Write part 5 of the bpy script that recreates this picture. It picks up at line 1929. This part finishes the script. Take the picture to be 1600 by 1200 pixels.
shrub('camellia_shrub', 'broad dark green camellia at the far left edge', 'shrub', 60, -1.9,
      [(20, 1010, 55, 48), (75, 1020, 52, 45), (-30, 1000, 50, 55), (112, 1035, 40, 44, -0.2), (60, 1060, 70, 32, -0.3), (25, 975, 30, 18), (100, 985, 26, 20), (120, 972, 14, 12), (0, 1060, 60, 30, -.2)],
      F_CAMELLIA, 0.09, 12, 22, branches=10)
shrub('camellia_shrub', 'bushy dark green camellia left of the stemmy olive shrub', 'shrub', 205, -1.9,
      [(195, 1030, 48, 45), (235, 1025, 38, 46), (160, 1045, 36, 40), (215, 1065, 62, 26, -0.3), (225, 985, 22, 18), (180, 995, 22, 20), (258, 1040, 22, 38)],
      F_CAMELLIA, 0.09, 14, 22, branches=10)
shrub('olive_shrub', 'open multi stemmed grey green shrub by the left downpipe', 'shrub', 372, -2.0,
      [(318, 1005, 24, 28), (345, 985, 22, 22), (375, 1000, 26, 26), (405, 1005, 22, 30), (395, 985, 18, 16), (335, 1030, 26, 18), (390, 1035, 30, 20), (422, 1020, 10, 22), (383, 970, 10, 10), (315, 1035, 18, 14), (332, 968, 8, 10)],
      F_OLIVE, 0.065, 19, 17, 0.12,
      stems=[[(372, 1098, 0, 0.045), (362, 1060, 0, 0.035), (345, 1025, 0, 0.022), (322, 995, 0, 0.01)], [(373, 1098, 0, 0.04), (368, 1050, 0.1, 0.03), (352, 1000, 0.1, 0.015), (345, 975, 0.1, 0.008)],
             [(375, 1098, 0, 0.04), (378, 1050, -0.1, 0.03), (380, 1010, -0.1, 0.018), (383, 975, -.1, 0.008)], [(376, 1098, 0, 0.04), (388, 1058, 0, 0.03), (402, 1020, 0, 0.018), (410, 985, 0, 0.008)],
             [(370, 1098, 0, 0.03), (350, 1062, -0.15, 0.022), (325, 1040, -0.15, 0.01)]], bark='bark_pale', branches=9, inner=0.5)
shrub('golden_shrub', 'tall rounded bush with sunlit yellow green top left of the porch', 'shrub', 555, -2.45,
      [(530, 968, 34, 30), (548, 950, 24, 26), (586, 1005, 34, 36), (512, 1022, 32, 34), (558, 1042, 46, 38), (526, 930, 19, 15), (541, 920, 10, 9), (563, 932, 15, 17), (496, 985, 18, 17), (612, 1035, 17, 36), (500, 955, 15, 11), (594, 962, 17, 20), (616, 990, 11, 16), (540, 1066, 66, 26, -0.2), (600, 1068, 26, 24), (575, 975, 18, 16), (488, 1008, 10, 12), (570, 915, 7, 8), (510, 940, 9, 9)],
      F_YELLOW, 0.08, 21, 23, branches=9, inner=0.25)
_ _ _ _
Reproduce the whole listing word for word.

Write part 5 of the bpy script that recreates this picture. It picks up at line 1929. This part finishes the script. Take the picture to be 1600 by 1200 pixels.
shrub('camellia_shrub', 'broad dark green camellia at the far left edge', 'shrub', 60, -1.9,
      [(20, 1010, 55, 48), (75, 1020, 52, 45), (-30, 1000, 50, 55), (112, 1035, 40, 44, -0.2), (60, 1060, 70, 32, -0.3), (25, 975, 30, 18), (100, 985, 26, 20), (120, 972, 14, 12), (0, 1060, 60, 30, -.2)],
      F_CAMELLIA, 0.09, 12, 22, branches=10)
shrub('camellia_shrub', 'bushy dark green camellia left of the stemmy olive shrub', 'shrub', 205, -1.9,
      [(195, 1030, 48, 45), (235, 1025, 38, 46), (160, 1045, 36, 40), (215, 1065, 62, 26, -0.3), (225, 985, 22, 18), (180, 995, 22, 20), (258, 1040, 22, 38)],
      F_CAMELLIA, 0.09, 14, 22, branches=10)
shrub('olive_shrub', 'open multi stemmed grey green shrub by the left downpipe', 'shrub', 372, -2.0,
      [(318, 1005, 24, 28), (345, 985, 22, 22), (375, 1000, 26, 26), (405, 1005, 22, 30), (395, 985, 18, 16), (335, 1030, 26, 18), (390, 1035, 30, 20), (422, 1020, 10, 22), (383, 970, 10, 10), (315, 1035, 18, 14), (332, 968, 8, 10)],
      F_OLIVE, 0.065, 19, 17, 0.12,
      stems=[[(372, 1098, 0, 0.045), (362, 1060, 0, 0.035), (345, 1025, 0, 0.022), (322, 995, 0, 0.01)], [(373, 1098, 0, 0.04), (368, 1050, 0.1, 0.03), (352, 1000, 0.1, 0.015), (345, 975, 0.1, 0.008)],
             [(375, 1098, 0, 0.04), (378, 1050, -0.1, 0.03), (380, 1010, -0.1, 0.018), (383, 975, -.1, 0.008)], [(376, 1098, 0, 0.04), (388, 1058, 0, 0.03), (402, 1020, 0, 0.018), (410, 985, 0, 0.008)],
             [(370, 1098, 0, 0.03), (350, 1062, -0.15, 0.022), (325, 1040, -0.15, 0.01)]], bark='bark_pale', branches=9, inner=0.5)
shrub('golden_shrub', 'tall rounded bush with sunlit yellow green top left of the porch', 'shrub', 555, -2.45,
      [(530, 968, 34, 30), (548, 950, 24, 26), (586, 1005, 34, 36), (512, 1022, 32, 34), (558, 1042, 46, 38), (526, 930, 19, 15), (541, 920, 10, 9), (563, 932, 15, 17), (496, 985, 18, 17), (612, 1035, 17, 36), (500, 955, 15, 11), (594, 962, 17, 20), (616, 990, 11, 16), (540, 1066, 66, 26, -0.2), (600, 1068, 26, 24), (575, 975, 18, 16), (488, 1008, 10, 12), (570, 915, 7, 8), (510, 940, 9, 9)],
      F_YELLOW, 0.08, 21, 23, branches=9, inner=0.25)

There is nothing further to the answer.